Read the web page Heat capacity.

Launch

To give you some sense for how this works, go to the the PhET simulation, "Energy Forms and Changes".

Set up

Make sure you're on the Intro tab. Turn on the "Energy Symbols" box at the upper right. Now grab each thermometer by its little arrow and play it in one of the materials. Align the thermometers to that the top of the red temperature marker is at the top of each material. (That makes changes in their temperature easier to see.) Your screen should look like this:

Answer these questions

  1. All three objects are supposed to have the same volume. Since both bricks and iron sink in water, we can assume the water has the least mass of the three, the brick next, and the iron is the heaviest. Yet although all three objects have the same temperature, they have different amounts of thermal energy: the brick the fewest units, iron the next, and water the most. Why is this the case?
  2. If you explained your answer to the first question in terms of "heat capacity", explain the result in terms of "the equipartition theorem" and vice versa.
  3. Now put the brick and the iron onto the heat exchangers. Your screen should look like this.

Count the number of ticks on the thermometers. This represents room temperature.
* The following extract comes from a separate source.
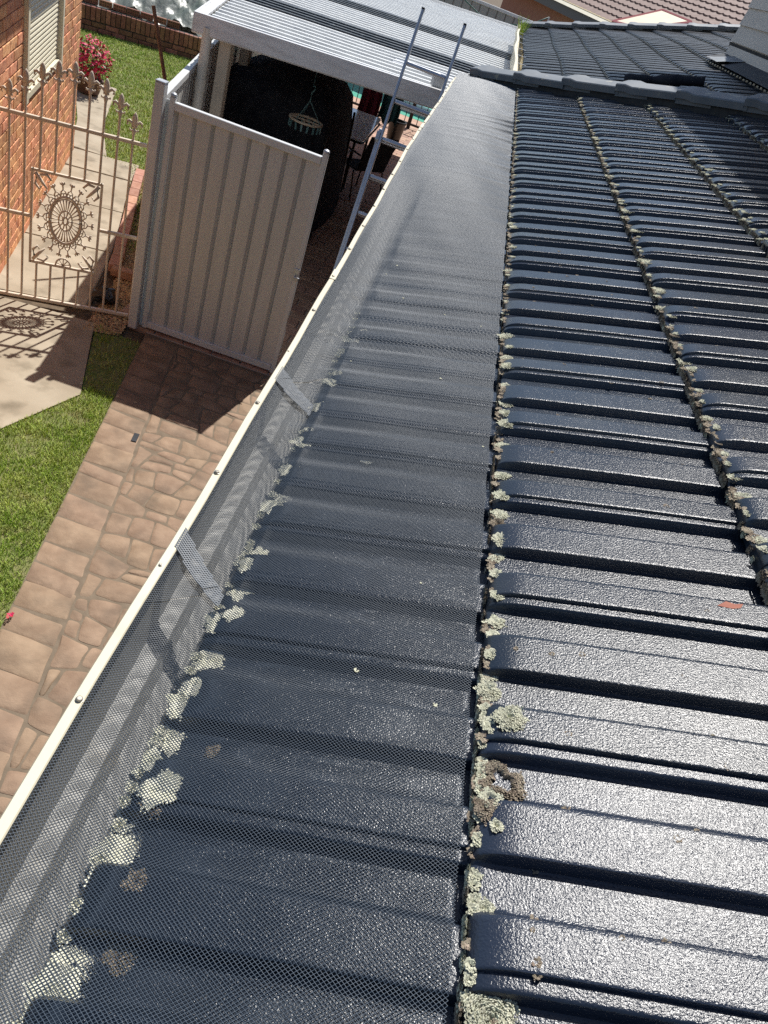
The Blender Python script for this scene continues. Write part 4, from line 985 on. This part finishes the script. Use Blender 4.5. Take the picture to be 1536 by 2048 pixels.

Remove the thermometers and count the number of energy symbols in each.

What is the ratio of the number of energy symbols in the block to the number of ticks on the thermometer? This is "temperature per energy" (related to the heat capacity).

Now remove the thermometer (so you can count the number of "E"s more easily) and add heat to each block by pulling and holding the arrow on the heat/cold generator up until a number of "E"s are added. You're probably better off by doing one at a time since the "E"s tend to leave.) Restore the thermometer and see how many ticks the temperature went up. Is the ratio of change in energy symbols to temperature change the same for the two blocks? Or is it the same as the energy/temperature ratio you found when they are at room temperature? Why do you think this is?

  1. Why do the energy symbols drift off the blocks after you have heated them? To test your hypothesis, cool the blocks as much as you can and then wait. Now what happens?